== AVAILABLE DATA ==

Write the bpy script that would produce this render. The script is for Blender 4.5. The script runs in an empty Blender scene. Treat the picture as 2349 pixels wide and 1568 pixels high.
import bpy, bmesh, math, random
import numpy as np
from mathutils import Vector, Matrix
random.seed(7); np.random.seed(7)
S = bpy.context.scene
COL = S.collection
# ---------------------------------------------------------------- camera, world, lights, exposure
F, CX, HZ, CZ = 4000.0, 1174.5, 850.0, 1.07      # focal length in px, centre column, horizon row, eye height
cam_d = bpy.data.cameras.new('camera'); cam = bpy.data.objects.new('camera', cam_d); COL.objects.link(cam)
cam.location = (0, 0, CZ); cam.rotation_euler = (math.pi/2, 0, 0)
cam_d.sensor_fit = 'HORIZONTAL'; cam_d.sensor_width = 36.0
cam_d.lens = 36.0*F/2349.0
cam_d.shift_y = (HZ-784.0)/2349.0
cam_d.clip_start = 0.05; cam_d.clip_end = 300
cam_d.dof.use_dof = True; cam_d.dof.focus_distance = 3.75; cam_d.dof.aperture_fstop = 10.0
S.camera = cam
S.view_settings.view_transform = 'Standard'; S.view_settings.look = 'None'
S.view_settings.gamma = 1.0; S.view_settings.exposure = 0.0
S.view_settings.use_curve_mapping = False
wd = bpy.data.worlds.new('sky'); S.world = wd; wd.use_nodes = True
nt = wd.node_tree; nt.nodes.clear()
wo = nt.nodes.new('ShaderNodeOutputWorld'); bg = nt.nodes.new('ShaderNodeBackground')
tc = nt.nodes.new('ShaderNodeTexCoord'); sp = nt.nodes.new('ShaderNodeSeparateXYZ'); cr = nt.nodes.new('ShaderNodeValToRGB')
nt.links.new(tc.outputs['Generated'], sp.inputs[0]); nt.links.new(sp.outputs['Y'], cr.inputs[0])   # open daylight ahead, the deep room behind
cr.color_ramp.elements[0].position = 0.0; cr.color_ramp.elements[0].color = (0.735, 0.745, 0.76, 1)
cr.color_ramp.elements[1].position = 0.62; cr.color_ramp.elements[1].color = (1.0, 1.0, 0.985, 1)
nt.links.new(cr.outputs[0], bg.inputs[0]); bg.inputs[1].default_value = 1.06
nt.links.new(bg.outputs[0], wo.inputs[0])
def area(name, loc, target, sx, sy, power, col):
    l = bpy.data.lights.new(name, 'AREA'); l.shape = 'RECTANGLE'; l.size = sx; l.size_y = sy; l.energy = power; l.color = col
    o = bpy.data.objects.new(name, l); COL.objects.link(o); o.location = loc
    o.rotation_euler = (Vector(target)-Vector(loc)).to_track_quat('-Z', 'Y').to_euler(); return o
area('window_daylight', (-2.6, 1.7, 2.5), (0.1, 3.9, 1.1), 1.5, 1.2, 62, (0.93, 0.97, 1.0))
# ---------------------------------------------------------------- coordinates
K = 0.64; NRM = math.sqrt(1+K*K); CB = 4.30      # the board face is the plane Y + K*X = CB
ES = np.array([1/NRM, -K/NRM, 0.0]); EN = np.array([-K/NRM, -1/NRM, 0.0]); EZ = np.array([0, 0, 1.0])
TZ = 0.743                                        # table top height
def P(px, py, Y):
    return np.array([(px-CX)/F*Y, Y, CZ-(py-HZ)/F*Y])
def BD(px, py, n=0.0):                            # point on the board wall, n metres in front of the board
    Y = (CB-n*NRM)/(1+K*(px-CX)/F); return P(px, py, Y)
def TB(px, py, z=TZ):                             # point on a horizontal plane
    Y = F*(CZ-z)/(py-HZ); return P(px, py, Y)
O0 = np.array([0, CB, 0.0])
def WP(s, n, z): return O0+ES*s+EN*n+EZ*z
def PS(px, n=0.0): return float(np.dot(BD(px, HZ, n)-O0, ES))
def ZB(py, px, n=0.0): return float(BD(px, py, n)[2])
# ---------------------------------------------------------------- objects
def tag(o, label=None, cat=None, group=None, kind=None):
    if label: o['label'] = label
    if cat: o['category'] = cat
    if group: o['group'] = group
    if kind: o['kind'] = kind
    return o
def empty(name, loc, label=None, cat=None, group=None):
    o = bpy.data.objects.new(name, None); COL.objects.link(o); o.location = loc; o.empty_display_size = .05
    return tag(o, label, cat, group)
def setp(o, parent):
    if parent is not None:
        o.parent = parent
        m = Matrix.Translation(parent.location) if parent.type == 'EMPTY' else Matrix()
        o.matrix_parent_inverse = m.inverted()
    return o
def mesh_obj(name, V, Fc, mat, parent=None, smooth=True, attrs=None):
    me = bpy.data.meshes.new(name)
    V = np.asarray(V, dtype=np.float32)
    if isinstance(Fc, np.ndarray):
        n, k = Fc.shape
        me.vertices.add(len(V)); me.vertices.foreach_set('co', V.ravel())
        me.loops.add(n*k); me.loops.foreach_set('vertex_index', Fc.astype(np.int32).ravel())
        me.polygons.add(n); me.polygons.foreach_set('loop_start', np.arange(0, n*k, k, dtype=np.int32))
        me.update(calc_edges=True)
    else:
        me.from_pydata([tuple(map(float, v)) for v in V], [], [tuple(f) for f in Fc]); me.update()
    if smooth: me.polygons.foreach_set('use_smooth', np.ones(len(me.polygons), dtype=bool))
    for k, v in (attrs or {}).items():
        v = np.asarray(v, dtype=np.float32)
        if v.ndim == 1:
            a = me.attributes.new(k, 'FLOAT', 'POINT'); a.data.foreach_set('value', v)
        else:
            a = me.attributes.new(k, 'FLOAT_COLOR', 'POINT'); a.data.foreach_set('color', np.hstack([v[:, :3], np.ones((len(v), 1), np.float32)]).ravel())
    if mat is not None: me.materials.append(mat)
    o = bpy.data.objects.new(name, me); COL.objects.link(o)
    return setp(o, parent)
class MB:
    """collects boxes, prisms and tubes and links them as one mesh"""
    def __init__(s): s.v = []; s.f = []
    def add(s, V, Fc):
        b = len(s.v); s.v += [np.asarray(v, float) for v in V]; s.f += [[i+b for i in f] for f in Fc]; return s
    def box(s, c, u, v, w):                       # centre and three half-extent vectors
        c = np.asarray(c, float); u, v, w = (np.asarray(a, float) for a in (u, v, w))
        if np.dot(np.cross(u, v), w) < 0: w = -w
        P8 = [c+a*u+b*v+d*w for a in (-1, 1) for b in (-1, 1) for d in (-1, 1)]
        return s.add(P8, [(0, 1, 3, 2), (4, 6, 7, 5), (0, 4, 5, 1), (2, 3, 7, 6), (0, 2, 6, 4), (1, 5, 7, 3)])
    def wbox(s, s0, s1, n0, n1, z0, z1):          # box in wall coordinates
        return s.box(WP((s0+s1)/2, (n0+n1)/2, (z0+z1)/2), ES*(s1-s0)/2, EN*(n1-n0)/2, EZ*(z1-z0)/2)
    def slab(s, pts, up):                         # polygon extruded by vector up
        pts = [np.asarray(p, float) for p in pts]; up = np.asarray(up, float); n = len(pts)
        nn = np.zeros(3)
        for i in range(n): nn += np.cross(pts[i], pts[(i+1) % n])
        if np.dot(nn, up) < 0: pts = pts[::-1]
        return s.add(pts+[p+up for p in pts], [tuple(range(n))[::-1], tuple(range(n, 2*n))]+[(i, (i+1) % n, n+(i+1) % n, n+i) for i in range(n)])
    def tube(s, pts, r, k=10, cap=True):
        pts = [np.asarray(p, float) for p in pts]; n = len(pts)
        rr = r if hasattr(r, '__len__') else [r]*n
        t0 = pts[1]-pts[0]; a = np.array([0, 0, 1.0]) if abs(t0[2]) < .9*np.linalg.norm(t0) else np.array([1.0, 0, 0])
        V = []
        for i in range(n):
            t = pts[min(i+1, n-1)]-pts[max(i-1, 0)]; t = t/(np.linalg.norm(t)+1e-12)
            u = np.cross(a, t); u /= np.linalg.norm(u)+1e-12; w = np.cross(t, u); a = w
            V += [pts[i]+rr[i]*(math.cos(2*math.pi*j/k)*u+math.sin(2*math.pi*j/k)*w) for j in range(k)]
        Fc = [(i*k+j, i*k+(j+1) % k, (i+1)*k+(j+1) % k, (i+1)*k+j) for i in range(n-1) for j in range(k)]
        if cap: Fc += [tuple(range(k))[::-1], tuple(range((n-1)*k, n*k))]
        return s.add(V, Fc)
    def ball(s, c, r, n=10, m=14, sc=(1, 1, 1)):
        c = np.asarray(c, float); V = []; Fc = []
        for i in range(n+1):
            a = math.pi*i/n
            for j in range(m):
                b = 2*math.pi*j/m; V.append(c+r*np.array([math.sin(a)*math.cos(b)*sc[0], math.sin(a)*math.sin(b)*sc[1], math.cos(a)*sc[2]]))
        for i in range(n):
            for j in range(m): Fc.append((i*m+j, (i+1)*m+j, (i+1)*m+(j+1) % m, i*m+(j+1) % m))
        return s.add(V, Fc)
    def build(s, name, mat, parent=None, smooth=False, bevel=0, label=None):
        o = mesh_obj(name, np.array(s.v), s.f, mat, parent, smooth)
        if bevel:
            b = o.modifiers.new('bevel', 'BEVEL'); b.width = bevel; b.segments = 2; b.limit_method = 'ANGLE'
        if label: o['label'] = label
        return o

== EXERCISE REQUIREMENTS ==
Reply with the number of lines in the material above that contain "scene", and nothing more.

== THE COMPLETED TASK ==
2